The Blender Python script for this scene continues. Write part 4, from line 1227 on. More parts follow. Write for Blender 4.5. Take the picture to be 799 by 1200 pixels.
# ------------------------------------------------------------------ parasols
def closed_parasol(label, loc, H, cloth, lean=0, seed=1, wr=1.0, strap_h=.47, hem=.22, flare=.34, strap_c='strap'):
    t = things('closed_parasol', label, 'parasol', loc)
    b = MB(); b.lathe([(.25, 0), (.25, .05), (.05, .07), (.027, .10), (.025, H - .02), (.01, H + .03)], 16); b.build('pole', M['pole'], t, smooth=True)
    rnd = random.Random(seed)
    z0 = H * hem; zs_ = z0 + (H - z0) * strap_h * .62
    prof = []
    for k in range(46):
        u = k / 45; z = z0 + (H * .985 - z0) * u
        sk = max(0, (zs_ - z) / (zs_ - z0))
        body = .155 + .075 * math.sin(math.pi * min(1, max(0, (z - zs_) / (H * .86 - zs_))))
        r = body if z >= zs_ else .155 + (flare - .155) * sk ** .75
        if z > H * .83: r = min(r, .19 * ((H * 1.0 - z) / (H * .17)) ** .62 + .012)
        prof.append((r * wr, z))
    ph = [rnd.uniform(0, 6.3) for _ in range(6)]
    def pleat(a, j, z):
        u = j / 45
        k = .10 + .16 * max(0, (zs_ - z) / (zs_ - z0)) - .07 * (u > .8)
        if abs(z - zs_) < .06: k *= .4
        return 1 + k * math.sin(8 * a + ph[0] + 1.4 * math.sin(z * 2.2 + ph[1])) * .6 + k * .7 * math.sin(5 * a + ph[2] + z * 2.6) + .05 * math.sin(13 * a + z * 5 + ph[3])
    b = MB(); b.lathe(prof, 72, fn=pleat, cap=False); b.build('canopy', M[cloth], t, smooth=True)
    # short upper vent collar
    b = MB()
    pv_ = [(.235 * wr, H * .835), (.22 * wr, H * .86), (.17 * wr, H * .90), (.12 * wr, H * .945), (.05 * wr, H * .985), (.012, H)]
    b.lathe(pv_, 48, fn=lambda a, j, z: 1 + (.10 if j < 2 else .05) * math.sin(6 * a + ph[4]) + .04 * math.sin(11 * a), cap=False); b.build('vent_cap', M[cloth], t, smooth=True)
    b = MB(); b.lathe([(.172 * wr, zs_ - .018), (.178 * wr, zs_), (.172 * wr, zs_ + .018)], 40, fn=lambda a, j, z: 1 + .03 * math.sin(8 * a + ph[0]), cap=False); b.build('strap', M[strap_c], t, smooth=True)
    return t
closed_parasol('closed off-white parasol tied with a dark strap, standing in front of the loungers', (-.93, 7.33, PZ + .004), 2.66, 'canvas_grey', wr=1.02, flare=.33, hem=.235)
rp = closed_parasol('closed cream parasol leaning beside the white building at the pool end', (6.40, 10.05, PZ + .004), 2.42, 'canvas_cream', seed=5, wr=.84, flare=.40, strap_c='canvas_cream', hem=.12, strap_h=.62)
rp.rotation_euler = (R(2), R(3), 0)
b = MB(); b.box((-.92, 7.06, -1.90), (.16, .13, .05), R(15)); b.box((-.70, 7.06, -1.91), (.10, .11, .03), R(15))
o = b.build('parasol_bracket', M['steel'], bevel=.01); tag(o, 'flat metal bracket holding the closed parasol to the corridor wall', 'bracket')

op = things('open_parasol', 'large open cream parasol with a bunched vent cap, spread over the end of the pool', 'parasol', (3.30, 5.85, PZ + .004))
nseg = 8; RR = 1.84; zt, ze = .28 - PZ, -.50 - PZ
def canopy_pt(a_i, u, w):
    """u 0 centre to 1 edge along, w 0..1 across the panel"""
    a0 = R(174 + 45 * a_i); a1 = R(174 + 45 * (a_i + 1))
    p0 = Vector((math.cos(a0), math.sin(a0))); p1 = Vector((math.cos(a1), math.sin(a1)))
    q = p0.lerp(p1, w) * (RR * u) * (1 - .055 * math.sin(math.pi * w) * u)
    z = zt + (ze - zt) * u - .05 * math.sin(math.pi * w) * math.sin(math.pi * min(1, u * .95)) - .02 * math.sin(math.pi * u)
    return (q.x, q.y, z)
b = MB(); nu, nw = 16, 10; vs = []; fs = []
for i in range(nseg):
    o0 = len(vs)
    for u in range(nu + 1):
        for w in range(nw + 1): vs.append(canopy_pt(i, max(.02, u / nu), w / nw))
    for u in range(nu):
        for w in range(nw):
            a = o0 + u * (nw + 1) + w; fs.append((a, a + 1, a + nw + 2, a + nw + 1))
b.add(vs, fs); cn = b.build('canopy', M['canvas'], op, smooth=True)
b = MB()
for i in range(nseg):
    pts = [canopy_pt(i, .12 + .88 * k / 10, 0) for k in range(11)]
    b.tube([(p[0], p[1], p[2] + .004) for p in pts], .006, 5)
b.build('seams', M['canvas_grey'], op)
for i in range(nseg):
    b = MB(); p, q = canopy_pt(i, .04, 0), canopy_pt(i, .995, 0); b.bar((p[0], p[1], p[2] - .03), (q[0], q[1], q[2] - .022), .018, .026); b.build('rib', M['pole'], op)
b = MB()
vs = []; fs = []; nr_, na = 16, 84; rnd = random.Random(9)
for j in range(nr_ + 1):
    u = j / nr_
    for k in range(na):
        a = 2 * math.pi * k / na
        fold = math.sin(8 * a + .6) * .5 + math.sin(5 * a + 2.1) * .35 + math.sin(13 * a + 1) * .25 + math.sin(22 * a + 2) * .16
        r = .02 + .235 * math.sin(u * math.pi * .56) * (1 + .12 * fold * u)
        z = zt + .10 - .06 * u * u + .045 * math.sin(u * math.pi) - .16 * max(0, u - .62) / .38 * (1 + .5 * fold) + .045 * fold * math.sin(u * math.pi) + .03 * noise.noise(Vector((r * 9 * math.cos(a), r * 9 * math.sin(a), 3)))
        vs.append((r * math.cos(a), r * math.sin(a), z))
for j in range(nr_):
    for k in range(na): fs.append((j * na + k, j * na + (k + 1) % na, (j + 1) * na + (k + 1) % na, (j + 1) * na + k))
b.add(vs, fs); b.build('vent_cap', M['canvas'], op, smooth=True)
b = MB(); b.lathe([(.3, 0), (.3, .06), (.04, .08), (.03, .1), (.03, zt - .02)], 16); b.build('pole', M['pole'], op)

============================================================

**WRITTEN INSTRUCTION**
Repeat the data exactly. Leave nothing out.

**SOLUTION TO THIS PROBLEM**
The Blender Python script for this scene continues. Write part 4, from line 1227 on. More parts follow. Write for Blender 4.5. Take the picture to be 799 by 1200 pixels.
# ------------------------------------------------------------------ parasols
def closed_parasol(label, loc, H, cloth, lean=0, seed=1, wr=1.0, strap_h=.47, hem=.22, flare=.34, strap_c='strap'):
    t = things('closed_parasol', label, 'parasol', loc)
    b = MB(); b.lathe([(.25, 0), (.25, .05), (.05, .07), (.027, .10), (.025, H - .02), (.01, H + .03)], 16); b.build('pole', M['pole'], t, smooth=True)
    rnd = random.Random(seed)
    z0 = H * hem; zs_ = z0 + (H - z0) * strap_h * .62
    prof = []
    for k in range(46):
        u = k / 45; z = z0 + (H * .985 - z0) * u
        sk = max(0, (zs_ - z) / (zs_ - z0))
        body = .155 + .075 * math.sin(math.pi * min(1, max(0, (z - zs_) / (H * .86 - zs_))))
        r = body if z >= zs_ else .155 + (flare - .155) * sk ** .75
        if z > H * .83: r = min(r, .19 * ((H * 1.0 - z) / (H * .17)) ** .62 + .012)
        prof.append((r * wr, z))
    ph = [rnd.uniform(0, 6.3) for _ in range(6)]
    def pleat(a, j, z):
        u = j / 45
        k = .10 + .16 * max(0, (zs_ - z) / (zs_ - z0)) - .07 * (u > .8)
        if abs(z - zs_) < .06: k *= .4
        return 1 + k * math.sin(8 * a + ph[0] + 1.4 * math.sin(z * 2.2 + ph[1])) * .6 + k * .7 * math.sin(5 * a + ph[2] + z * 2.6) + .05 * math.sin(13 * a + z * 5 + ph[3])
    b = MB(); b.lathe(prof, 72, fn=pleat, cap=False); b.build('canopy', M[cloth], t, smooth=True)
    # short upper vent collar
    b = MB()
    pv_ = [(.235 * wr, H * .835), (.22 * wr, H * .86), (.17 * wr, H * .90), (.12 * wr, H * .945), (.05 * wr, H * .985), (.012, H)]
    b.lathe(pv_, 48, fn=lambda a, j, z: 1 + (.10 if j < 2 else .05) * math.sin(6 * a + ph[4]) + .04 * math.sin(11 * a), cap=False); b.build('vent_cap', M[cloth], t, smooth=True)
    b = MB(); b.lathe([(.172 * wr, zs_ - .018), (.178 * wr, zs_), (.172 * wr, zs_ + .018)], 40, fn=lambda a, j, z: 1 + .03 * math.sin(8 * a + ph[0]), cap=False); b.build('strap', M[strap_c], t, smooth=True)
    return t
closed_parasol('closed off-white parasol tied with a dark strap, standing in front of the loungers', (-.93, 7.33, PZ + .004), 2.66, 'canvas_grey', wr=1.02, flare=.33, hem=.235)
rp = closed_parasol('closed cream parasol leaning beside the white building at the pool end', (6.40, 10.05, PZ + .004), 2.42, 'canvas_cream', seed=5, wr=.84, flare=.40, strap_c='canvas_cream', hem=.12, strap_h=.62)
rp.rotation_euler = (R(2), R(3), 0)
b = MB(); b.box((-.92, 7.06, -1.90), (.16, .13, .05), R(15)); b.box((-.70, 7.06, -1.91), (.10, .11, .03), R(15))
o = b.build('parasol_bracket', M['steel'], bevel=.01); tag(o, 'flat metal bracket holding the closed parasol to the corridor wall', 'bracket')

op = things('open_parasol', 'large open cream parasol with a bunched vent cap, spread over the end of the pool', 'parasol', (3.30, 5.85, PZ + .004))
nseg = 8; RR = 1.84; zt, ze = .28 - PZ, -.50 - PZ
def canopy_pt(a_i, u, w):
    """u 0 centre to 1 edge along, w 0..1 across the panel"""
    a0 = R(174 + 45 * a_i); a1 = R(174 + 45 * (a_i + 1))
    p0 = Vector((math.cos(a0), math.sin(a0))); p1 = Vector((math.cos(a1), math.sin(a1)))
    q = p0.lerp(p1, w) * (RR * u) * (1 - .055 * math.sin(math.pi * w) * u)
    z = zt + (ze - zt) * u - .05 * math.sin(math.pi * w) * math.sin(math.pi * min(1, u * .95)) - .02 * math.sin(math.pi * u)
    return (q.x, q.y, z)
b = MB(); nu, nw = 16, 10; vs = []; fs = []
for i in range(nseg):
    o0 = len(vs)
    for u in range(nu + 1):
        for w in range(nw + 1): vs.append(canopy_pt(i, max(.02, u / nu), w / nw))
    for u in range(nu):
        for w in range(nw):
            a = o0 + u * (nw + 1) + w; fs.append((a, a + 1, a + nw + 2, a + nw + 1))
b.add(vs, fs); cn = b.build('canopy', M['canvas'], op, smooth=True)
b = MB()
for i in range(nseg):
    pts = [canopy_pt(i, .12 + .88 * k / 10, 0) for k in range(11)]
    b.tube([(p[0], p[1], p[2] + .004) for p in pts], .006, 5)
b.build('seams', M['canvas_grey'], op)
for i in range(nseg):
    b = MB(); p, q = canopy_pt(i, .04, 0), canopy_pt(i, .995, 0); b.bar((p[0], p[1], p[2] - .03), (q[0], q[1], q[2] - .022), .018, .026); b.build('rib', M['pole'], op)
b = MB()
vs = []; fs = []; nr_, na = 16, 84; rnd = random.Random(9)
for j in range(nr_ + 1):
    u = j / nr_
    for k in range(na):
        a = 2 * math.pi * k / na
        fold = math.sin(8 * a + .6) * .5 + math.sin(5 * a + 2.1) * .35 + math.sin(13 * a + 1) * .25 + math.sin(22 * a + 2) * .16
        r = .02 + .235 * math.sin(u * math.pi * .56) * (1 + .12 * fold * u)
        z = zt + .10 - .06 * u * u + .045 * math.sin(u * math.pi) - .16 * max(0, u - .62) / .38 * (1 + .5 * fold) + .045 * fold * math.sin(u * math.pi) + .03 * noise.noise(Vector((r * 9 * math.cos(a), r * 9 * math.sin(a), 3)))
        vs.append((r * math.cos(a), r * math.sin(a), z))
for j in range(nr_):
    for k in range(na): fs.append((j * na + k, j * na + (k + 1) % na, (j + 1) * na + (k + 1) % na, (j + 1) * na + k))
b.add(vs, fs); b.build('vent_cap', M['canvas'], op, smooth=True)
b = MB(); b.lathe([(.3, 0), (.3, .06), (.04, .08), (.03, .1), (.03, zt - .02)], 16); b.build('pole', M['pole'], op)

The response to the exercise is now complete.